**What you are asked to do**
Check each line of the data for "scene" and select those that have it.

**Dataset extract**
▼▼▼

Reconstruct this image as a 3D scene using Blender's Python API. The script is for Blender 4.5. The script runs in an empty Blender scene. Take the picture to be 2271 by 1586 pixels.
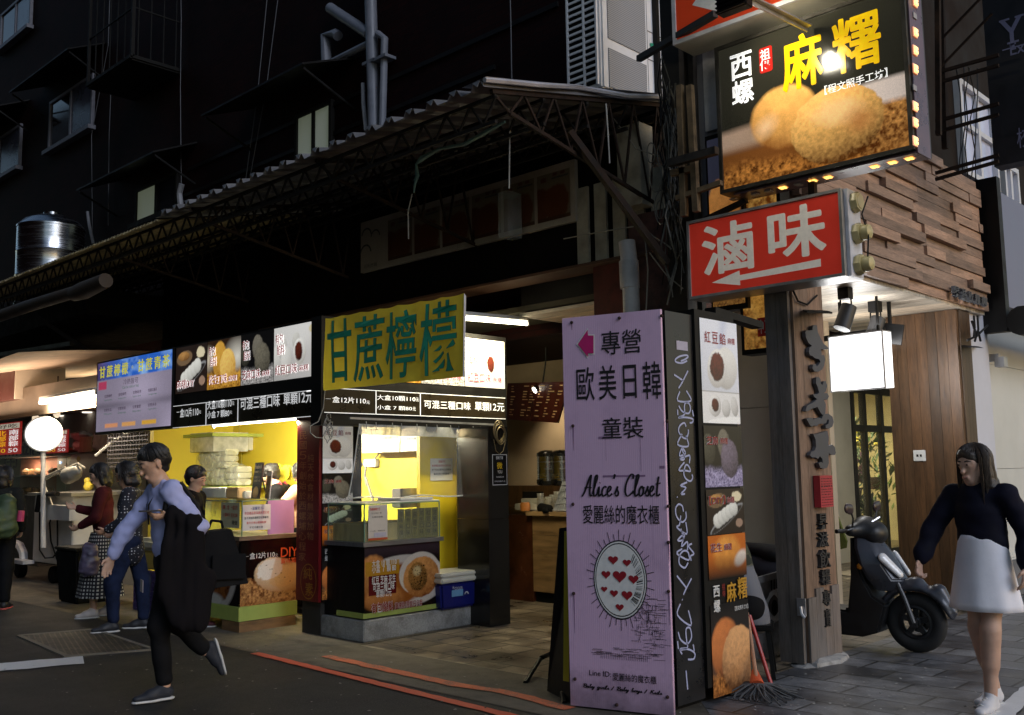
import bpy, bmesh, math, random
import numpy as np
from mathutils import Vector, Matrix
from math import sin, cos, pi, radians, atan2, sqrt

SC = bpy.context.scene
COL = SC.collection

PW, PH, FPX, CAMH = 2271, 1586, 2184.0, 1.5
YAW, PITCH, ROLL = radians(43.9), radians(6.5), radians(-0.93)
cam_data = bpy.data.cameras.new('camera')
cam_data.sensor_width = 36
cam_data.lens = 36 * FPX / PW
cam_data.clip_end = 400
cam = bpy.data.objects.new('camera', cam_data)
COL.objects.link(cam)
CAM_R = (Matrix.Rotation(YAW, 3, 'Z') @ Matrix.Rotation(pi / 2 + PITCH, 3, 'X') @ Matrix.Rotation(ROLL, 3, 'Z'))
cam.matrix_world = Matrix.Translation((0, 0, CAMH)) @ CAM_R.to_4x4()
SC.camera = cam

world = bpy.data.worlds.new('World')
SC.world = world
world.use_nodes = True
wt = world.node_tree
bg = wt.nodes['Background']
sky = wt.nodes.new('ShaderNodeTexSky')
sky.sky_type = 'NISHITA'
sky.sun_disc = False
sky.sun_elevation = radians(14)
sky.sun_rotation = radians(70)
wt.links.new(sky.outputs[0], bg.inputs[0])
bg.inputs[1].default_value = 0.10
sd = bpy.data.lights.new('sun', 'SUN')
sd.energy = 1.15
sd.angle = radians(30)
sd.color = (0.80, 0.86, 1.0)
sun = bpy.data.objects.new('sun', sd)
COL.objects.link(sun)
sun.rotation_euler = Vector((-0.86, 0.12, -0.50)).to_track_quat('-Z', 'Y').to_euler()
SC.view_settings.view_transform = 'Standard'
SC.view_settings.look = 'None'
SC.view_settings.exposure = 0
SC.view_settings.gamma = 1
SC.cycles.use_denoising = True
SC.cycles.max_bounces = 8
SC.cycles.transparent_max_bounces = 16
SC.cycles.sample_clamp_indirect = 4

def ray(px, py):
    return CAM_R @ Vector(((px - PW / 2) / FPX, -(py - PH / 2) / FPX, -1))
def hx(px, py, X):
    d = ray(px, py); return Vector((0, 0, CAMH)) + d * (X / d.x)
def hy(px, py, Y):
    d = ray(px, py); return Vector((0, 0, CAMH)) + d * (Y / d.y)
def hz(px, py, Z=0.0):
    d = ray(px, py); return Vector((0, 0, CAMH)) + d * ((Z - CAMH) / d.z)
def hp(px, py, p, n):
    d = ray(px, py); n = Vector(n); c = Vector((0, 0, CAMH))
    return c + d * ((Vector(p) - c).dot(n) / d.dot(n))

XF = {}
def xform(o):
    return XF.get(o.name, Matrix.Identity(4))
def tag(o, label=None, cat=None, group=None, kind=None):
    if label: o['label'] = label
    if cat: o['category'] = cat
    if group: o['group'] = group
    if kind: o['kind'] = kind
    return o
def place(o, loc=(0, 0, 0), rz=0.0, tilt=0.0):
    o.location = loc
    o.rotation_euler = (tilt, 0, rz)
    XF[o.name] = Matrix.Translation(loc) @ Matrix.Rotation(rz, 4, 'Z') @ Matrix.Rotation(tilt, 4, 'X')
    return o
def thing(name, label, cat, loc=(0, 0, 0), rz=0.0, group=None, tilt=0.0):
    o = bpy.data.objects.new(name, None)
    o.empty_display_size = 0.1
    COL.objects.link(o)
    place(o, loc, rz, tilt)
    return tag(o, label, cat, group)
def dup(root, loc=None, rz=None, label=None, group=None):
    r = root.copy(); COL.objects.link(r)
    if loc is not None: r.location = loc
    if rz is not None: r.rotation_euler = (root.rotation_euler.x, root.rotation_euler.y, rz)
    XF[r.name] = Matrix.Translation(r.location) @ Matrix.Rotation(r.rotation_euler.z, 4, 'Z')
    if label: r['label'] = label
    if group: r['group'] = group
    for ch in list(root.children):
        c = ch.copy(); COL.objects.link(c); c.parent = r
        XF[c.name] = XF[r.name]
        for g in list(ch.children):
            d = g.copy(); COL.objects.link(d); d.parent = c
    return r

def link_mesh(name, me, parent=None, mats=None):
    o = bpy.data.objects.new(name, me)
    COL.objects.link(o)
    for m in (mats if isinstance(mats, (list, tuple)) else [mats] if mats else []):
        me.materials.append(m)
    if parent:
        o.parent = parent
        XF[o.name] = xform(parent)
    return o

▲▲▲

**Full response**
Reconstruct this image as a 3D scene using Blender's Python API. The script is for Blender 4.5. The script runs in an empty Blender scene. Take the picture to be 2271 by 1586 pixels.
SC = bpy.context.scene